Watch your children and the messes they make before assigning chores. If one child is more likely to leave things on the living room floor assign that child the job of cleaning up the living room floor. This is not only a fair way to assign chores but will help your child break the habit so the floor will need to be picked up less often. A lot of the time it will force change and obedience without having to resort to punishments for the messier child. (From experience though mama, this technique does not always work as intended. This has been known to backfire on me with one of my kiddos. But try it, it might be different at your house!)

Switch up the basic chores so everyone gets a chance to learn. As children are ready for different chores add them to your rotation for each basic chore. This allows them time to learn how to do each chore before adding on more than they are capable of handling.

When assigning a new chore to a child take the time to work with them one on one a few times. Showing and encouraging them as they learn a new chore goes a long way in them learning diligence as well as making sure they are doing it correctly and well. This also allows you to teach them by example and show them exactly how you want things done.

Don’t be afraid to use a chore chart. We all need a bit of organization. Chore charts are a great way to keep everyone on track and ensure everything gets done on your list.

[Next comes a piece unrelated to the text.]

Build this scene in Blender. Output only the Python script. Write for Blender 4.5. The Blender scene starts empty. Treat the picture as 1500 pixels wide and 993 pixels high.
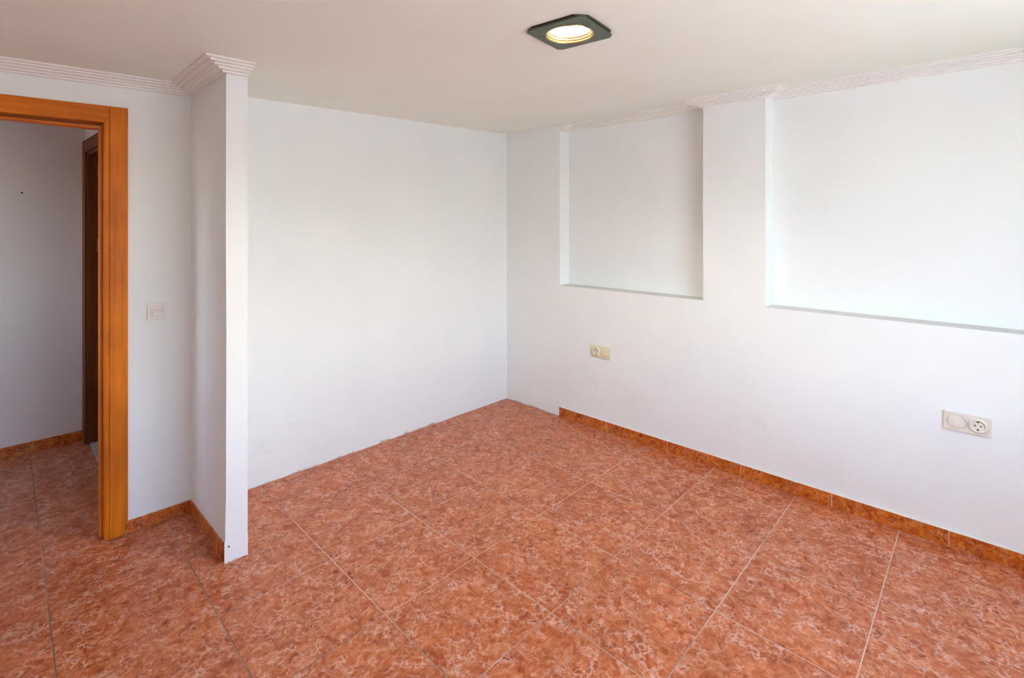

Have older children wash, dry, and fold their own laundry. This will help keep the laundry pile under control without it all being on one person. Younger children can help you sort laundry when you do the rest of the family’s wash. For example, little ones love folding wash cloths because they are “helping” and it isn’t overly difficult for their little hands to manipulate the small squares.

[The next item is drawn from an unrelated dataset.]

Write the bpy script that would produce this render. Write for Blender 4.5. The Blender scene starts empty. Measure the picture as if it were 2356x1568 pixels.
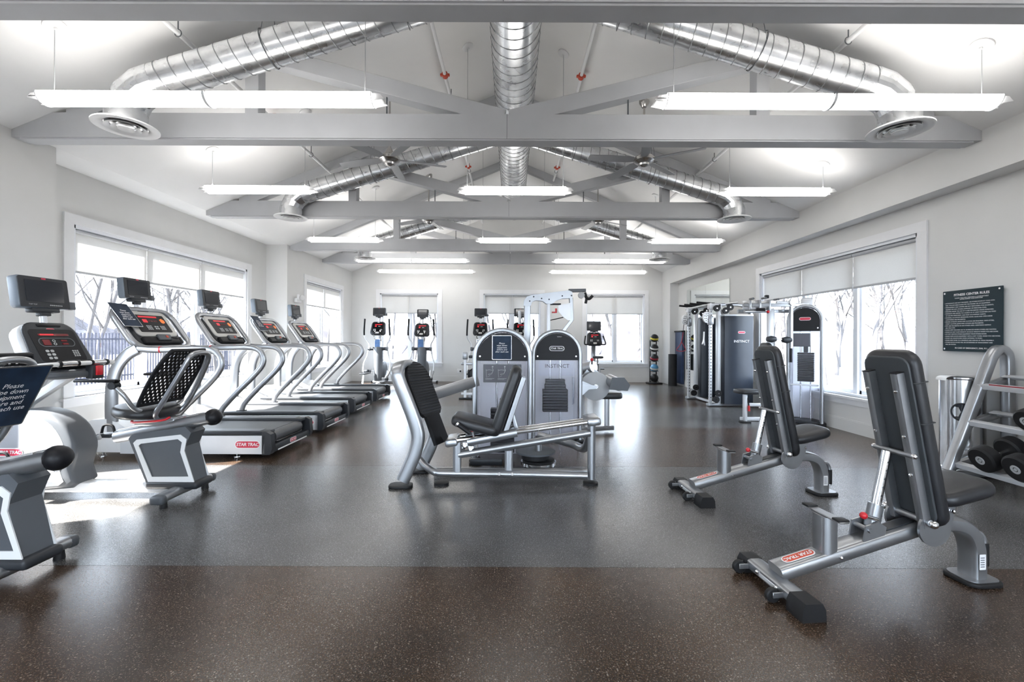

Rotating cooking and kitchen clean up with older children is a great way to teach your children how to manage a kitchen without a lot of stress. The ones that cook can get out of clean up each night helping keep a balance. And you can take a break once in a while too!

Delegate jobs you do not have time for or stress you out. Giving your homeschooler chores helps make life easier on you so you can keep your cool while teaching and parenting. Trying to do it all yourself is a great way to burn yourself out and make life harder for yourself. Children make most of the mess in the house there is no reason they cannot help clean it up.

And yes, you can totally count every single chore as a “life skill” and/or Home Economics class.

Stay strong mama, teaching the children to do chores IS beneficial for them now and in the future. I Promise.